Essa apropriação idealizada do passado não poderia deixar de passar por uma idéia de reconstituição de época. Ela é claramente central para uma estratégia de utopização estética do passado anti-utópico. Aqui também as estratégias são diferentes. A maneira como o diretor alemão produz seu passado é pela reconstituição clássica via arquitetura e figurino. O mundo dele é enviado ao passado pelo entorno dos homens. Já a diretora americana prefere trabalhar com o intervencionismo. Sim, os figurinos nos mostram que estamos nos anos60. Mas é mais importante uma atitude dos atores, o fato de que eles interferem no cenário. A seqüência de A Little Help From My Friends, por exemplo, é um bom exemplo disso. Nela, os amigos da universidade são apresentados como uma fraternidade semelhante à que as comunidades hippies já apresentavam. Os laços de irmandade são produzidos pela atitude (musical) dos personagens. Igualmente, a forma como os roqueiros do filme – talvez os personagens mais clichê, até porque representam figuras reais, sobretudo a Janis Joplin reinventada em Sadie – se posicionam é um indicador de época.

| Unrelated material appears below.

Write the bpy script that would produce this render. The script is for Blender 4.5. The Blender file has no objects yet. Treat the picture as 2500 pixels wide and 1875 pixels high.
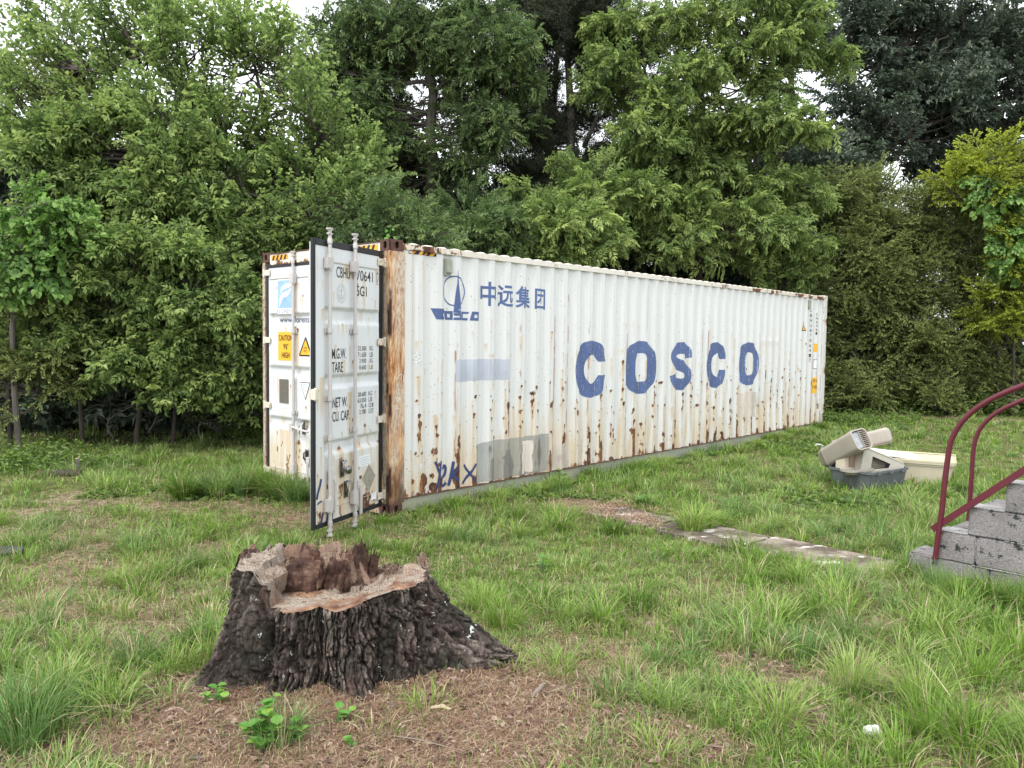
import bpy, bmesh, math, random
import numpy as np
from mathutils import Matrix, Vector, Euler
from math import radians as rad, sin, cos, pi

# ------------------------------------------------------------------ camera, world, sun
S = bpy.context.scene
COL = S.collection
cam_d = bpy.data.cameras.new('camera'); cam = bpy.data.objects.new('camera', cam_d); COL.objects.link(cam)
S.camera = cam
cam_d.sensor_width = 36; cam_d.lens = 36 * 1956.98 / 2500; cam_d.clip_start = .05; cam_d.clip_end = 600
_p, _r, CAMH = -.0555784, .01202889, 1.871503
_f = Vector((0, cos(_p), sin(_p))); _x = Vector((1, 0, 0)); _u = _x.cross(_f)
_rr = _x * cos(_r) + _u * sin(_r); _uu = -_x * sin(_r) + _u * cos(_r)
cam.matrix_world = Matrix(((_rr.x, _uu.x, -_f.x, 0), (_rr.y, _uu.y, -_f.y, 0), (_rr.z, _uu.z, -_f.z, CAMH), (0, 0, 0, 1)))

W = bpy.data.worlds.new('World'); S.world = W; W.use_nodes = True
wn = W.node_tree; wn.nodes.clear()
sky = wn.nodes.new('ShaderNodeTexSky'); sky.sky_type = 'NISHITA'; sky.sun_disc = False
SUN_EL, SUN_AZ = rad(58), rad(215)          # sun high, behind the camera to the left, veiled by cloud
sky.sun_elevation = SUN_EL; sky.sun_rotation = SUN_AZ
sky.air_density = 1.0; sky.dust_density = 3.0; sky.ozone_density = 1.0
hs = wn.nodes.new('ShaderNodeHueSaturation'); hs.inputs['Saturation'].default_value = .12
mixc = wn.nodes.new('ShaderNodeMix'); mixc.data_type = 'RGBA'; mixc.inputs[0].default_value = .6
mixc.inputs[7].default_value = (11.5, 12.0, 12.6, 1)    # even cloud cover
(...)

Não deixa de ser curioso, aliás, que ambos os filmes sejam construídos rumando para a consolidação de uma obra que lhe sirva de síntese e que é apresentada em triunfo ao final. Em Across the Universe será a logomarca de Jude, o morango de sangue que servirá de síntese para a idéia chave de Strawberry Fields Forever e que mostrará a Lucy que, sim, seu amado quer e pode mudar o mundo. Em A Vida dos Outros será o livro de Dreyman, a Sonata para um Homem Bom, publicação que mostrará a Wiesler que, afinal, sua luta solitária e anônima não foi em vão. Em ambos os casos, o que está em jogo é justamente a idéia de um passado idealizado que valeu a pena, de uma narração que se fez efetiva. Nos dois casos, entretanto, o passado não é uma forma de se fazer história, mas de servir de sustentação retórica para um conjunto de efeitos dramáticos. O passado, para os dois diretores, não é um mundo a ser entendido, é uma forma apenas de produzir emoções no presente.


Alexandre Werneck

1. Vejamos uma lista dos vencedores do Oscar de filme estrangeiro nos últimos 10 anos:
2007) A vida dos outros
2006) Tsotsi – Infância Roubada
2005) Mar Adentro
2004) As invasões bárbaras
2003) Nenhum lugar na África
2002) Terra de Ninguém
2001) O Tigre e o Dragão
2000) Tudo sobre minha Mãe
1989) A Vida é Bela
1988) Caráter
Vários dos elementos que apontei acima são comuns a quase todos esses filmes, sobretudo a certa idéia da “trama universal”, ligada a uma luta pela liberdade, pela paz, pela vida, pelos direitos humanos. Igualmente, uma certa proximidade de um roteirismo e de um plotismo à americana.

 








O passado recente e conturbado serve como utopia estética para A Vida dos Outros (no alto) e Across the Universe.




Uma das principais estratégias dos filmes é se fiar nos olhares perdidos de seus personagens.



Enquanto Julie Taymor aposta numa visualidade fantasiosa, Von Donnersmarck trabalha com um "voyerismo da liberdade dos outros."